PODCAST| Matt Micucci interviews Nizam Najjar, director of the film Aleppo’s Fall.
Nizam Najjar presented his feature documentary, Aleppo’s Fall, at the 30th International Documentary Film Festival Amsterdam. Najjar is Syrian/Norwegian, and for this documentary returned to his native country to see with his own eyes why the rebels in Aleppo were failing. In this interview, we ask him about the filming of Aleppo’s Fall, and about his own reaction when he had first heard about the Arab Spring. He also tells us that while filming, the more he knew, the more he wanted to find out, and so we ask him whether it was this curiosity, this desire to know, that helped him get through terrifying moments of war that he captured in his documentary. Among other things, Najjar also tells us about an IDFA promoted idea to distribute Aleppo’s Fall not only in the Netherlands but also in Aleppo.

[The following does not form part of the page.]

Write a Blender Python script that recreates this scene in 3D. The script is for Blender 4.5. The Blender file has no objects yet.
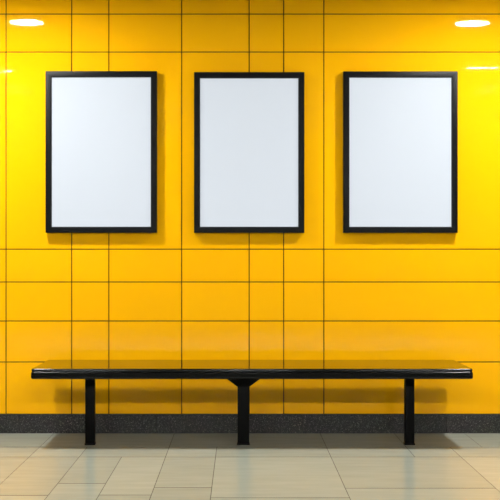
import bpy, bmesh, math, random
from mathutils import Vector
random.seed(4)
SC = bpy.context.scene
COL = SC.collection
CAM_H, CAM_D, FPX = 1.05, 8.0, 4000.0/3.0   # eye height, distance to the wall, focal length in pixels
CEIL = 2.65

# ------------------------------------------------------------------ helpers
def add_box(bm, x0, x1, y0, y1, z0, z1, bevel=0.0, seg=2):
    vs = [bm.verts.new((x, y, z)) for x in (x0, x1) for y in (y0, y1) for z in (z0, z1)]
    idx = [(0, 1, 3, 2), (4, 6, 7, 5), (0, 4, 5, 1), (2, 3, 7, 6), (0, 2, 6, 4), (1, 5, 7, 3)]
    fs = [bm.faces.new([vs[i] for i in f]) for f in idx]
    if bevel > 0:
        es = list({e for f in fs for e in f.edges})
        bmesh.ops.bevel(bm, geom=es, offset=bevel, segments=seg, profile=0.5, affect='EDGES')
    return fs

def build(name, bm, mat, parent=None, smooth=True, loc=None, angle=35):
    bmesh.ops.recalc_face_normals(bm, faces=bm.faces[:])
    me = bpy.data.meshes.new(name)
    bm.to_mesh(me); bm.free()
    if smooth:
        for p in me.polygons: p.use_smooth = True
        try: me.set_sharp_from_angle(angle=math.radians(angle))
        except Exception: pass
    o = bpy.data.objects.new(name, me)
    for m in (mat if isinstance(mat, (list, tuple)) else [mat]): me.materials.append(m)
    COL.objects.link(o)
    if parent: o.parent = parent
    if loc: o.location = loc
    return o

def struct(name, bm, mat, **k):
    o = build(name, bm, mat, **k); o['kind'] = 'structure'; return o

def soften(o):
    m = o.modifiers.new('WeightedNormal', 'WEIGHTED_NORMAL'); m.keep_sharp = True; m.weight = 100
    return o

def thing(name, label, cat, loc, group=None):
    o = bpy.data.objects.new(name, None); COL.objects.link(o)
    o.empty_display_size = 0.1
    o.location = loc; o['label'] = label; o['category'] = cat
    if group: o['group'] = group
    return o

def rings(bm, loops, cap_first=True, cap_last=True):
    L = [[bm.verts.new(p) for p in lp] for lp in loops]
    n = len(L[0])
    for a, b in zip(L, L[1:]):
        for i in range(n):
            bm.faces.new((a[i], a[(i+1) % n], b[(i+1) % n], b[i]))
    if cap_first: bm.faces.new(list(reversed(L[0])))
    if cap_last: bm.faces.new(L[-1])

# ------------------------------------------------------------------ materials
def new_mat(name):
    m = bpy.data.materials.new(name); m.use_nodes = True
    nt = m.node_tree
    return m, nt, nt.nodes['Principled BSDF']

def simple(name, col, rough=0.5, spec=0.5, metal=0.0, noise=0.0, scale=30):
    m, nt, b = new_mat(name)
    b.inputs['Base Color'].default_value = (*col, 1)
    b.inputs['Roughness'].default_value = rough
    b.inputs['Specular IOR Level'].default_value = spec
    b.inputs['Metallic'].default_value = metal
    if noise:
        tc = nt.nodes.new('ShaderNodeTexCoord')
        n = nt.nodes.new('ShaderNodeTexNoise'); n.inputs['Scale'].default_value = scale
        n.inputs['Detail'].default_value = 4
        nt.links.new(tc.outputs['Object'], n.inputs['Vector'])
        mr = nt.nodes.new('ShaderNodeMapRange')
        mr.inputs['To Min'].default_value = max(0, rough-noise); mr.inputs['To Max'].default_value = rough+noise
        nt.links.new(n.outputs['Fac'], mr.inputs['Value'])
        nt.links.new(mr.outputs['Result'], b.inputs['Roughness'])
    return m

def emissive(name, col, strength):
    m, nt, b = new_mat(name)
    b.inputs['Base Color'].default_value = (.8, .8, .8, 1)
    b.inputs['Emission Color'].default_value = (*col, 1)
    b.inputs['Emission Strength'].default_value = strength
    return m

# glossy yellow enamel wall panels, faint difference from panel to panel
def mat_yellow():
    m, nt, b = new_mat('yellow_enamel')
    g = nt.nodes.new('ShaderNodeNewGeometry')
    mix = nt.nodes.new('ShaderNodeMix'); mix.data_type = 'RGBA'
    mix.inputs['A'].default_value = (0.86, 0.41, 0.0015, 1)
    mix.inputs['B'].default_value = (0.88, 0.425, 0.002, 1)
    nt.links.new(g.outputs['Random Per Island'], mix.inputs['Factor'])
    nt.links.new(mix.outputs['Result'], b.inputs['Base Color'])
    b.inputs['Roughness'].default_value = 0.025
    b.inputs['Specular IOR Level'].default_value = 0.17
    return m

def mat_floor():
    m, nt, b = new_mat('floor_tile')
    g = nt.nodes.new('ShaderNodeNewGeometry')
    tc = nt.nodes.new('ShaderNodeTexCoord')
    mp = nt.nodes.new('ShaderNodeMapping'); mp.inputs['Scale'].default_value = (1.0, 5.0, 1.0)
    n = nt.nodes.new('ShaderNodeTexNoise'); n.inputs['Scale'].default_value = 3.0
    n.inputs['Detail'].default_value = 6; n.inputs['Roughness'].default_value = 0.6
    nt.links.new(tc.outputs['Object'], mp.inputs['Vector'])
    nt.links.new(mp.outputs['Vector'], n.inputs['Vector'])
    r = nt.nodes.new('ShaderNodeValToRGB')
    r.color_ramp.elements[0].position = 0.3; r.color_ramp.elements[0].color = (0.375, 0.41, 0.35, 1)
    r.color_ramp.elements[1].position = 0.7; r.color_ramp.elements[1].color = (0.435, 0.475, 0.41, 1)
    nt.links.new(n.outputs['Fac'], r.inputs['Fac'])
    hs = nt.nodes.new('ShaderNodeHueSaturation')
    mr = nt.nodes.new('ShaderNodeMapRange')
    mr.inputs['To Min'].default_value = 0.95; mr.inputs['To Max'].default_value = 1.05
    nt.links.new(g.outputs['Random Per Island'], mr.inputs['Value'])
    nt.links.new(mr.outputs['Result'], hs.inputs['Value'])
    nt.links.new(r.outputs['Color'], hs.inputs['Color'])
    nt.links.new(hs.outputs['Color'], b.inputs['Base Color'])
    b.inputs['Roughness'].default_value = 0.17
    b.inputs['Specular IOR Level'].default_value = 0.58
    return m

def mat_granite():
    m, nt, b = new_mat('dark_granite')
    tc = nt.nodes.new('ShaderNodeTexCoord')
    v = nt.nodes.new('ShaderNodeTexNoise'); v.inputs['Scale'].default_value = 190
    v.inputs['Detail'].default_value = 3; v.inputs['Roughness'].default_value = 0.7
    n = nt.nodes.new('ShaderNodeTexNoise'); n.inputs['Scale'].default_value = 9
    n.inputs['Detail'].default_value = 3
    nt.links.new(tc.outputs['Object'], v.inputs['Vector']); nt.links.new(tc.outputs['Object'], n.inputs['Vector'])
    r = nt.nodes.new('ShaderNodeValToRGB')
    e = r.color_ramp.elements
    e[0].position = 0.42; e[0].color = (0.010, 0.0099, 0.0092, 1)
    e[1].position = 0.74; e[1].color = (0.34, 0.325, 0.29, 1)
    x = r.color_ramp.elements.new(0.58); x.color = (0.024, 0.0235, 0.0215, 1)
    nt.links.new(v.outputs['Fac'], r.inputs['Fac'])
    mx = nt.nodes.new('ShaderNodeMix'); mx.data_type = 'RGBA'; mx.blend_type = 'MULTIPLY'
    mx.inputs['Factor'].default_value = 0.5
    nt.links.new(r.outputs['Color'], mx.inputs['A']); nt.links.new(n.outputs['Color'], mx.inputs['B'])
    nt.links.new(mx.outputs['Result'], b.inputs['Base Color'])
    b.inputs['Roughness'].default_value = 0.5
    b.inputs['Specular IOR Level'].default_value = 0.3
    return m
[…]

Aleppo’s Fall: When the Arab Spring reached Syria in 2011, Nizam Najjar, a Syrian now living in Norway, thought the rebels would quickly oust President Bashar al-Assad. But the peaceful protests were brutally suppressed, and the once united rebel movement fell apart. Najjar returns to Syria to investigate why the rebels are failing in Aleppo, the city of his birth. Embedded with the rebels and a local cameraman, he risks his life on the front. In the heat of battle, he discovers how danger comes not only from the outside but also from within, as two rebel leaders operate opposing strategies. In meetings, during a ceasefire, at a party and in the midst of fighting, it becomes only too apparent that there’s no brotherhood among the rebels. How can such a divided group defeat a leader who appears to be able to draw on inexhaustible resources from outside the country?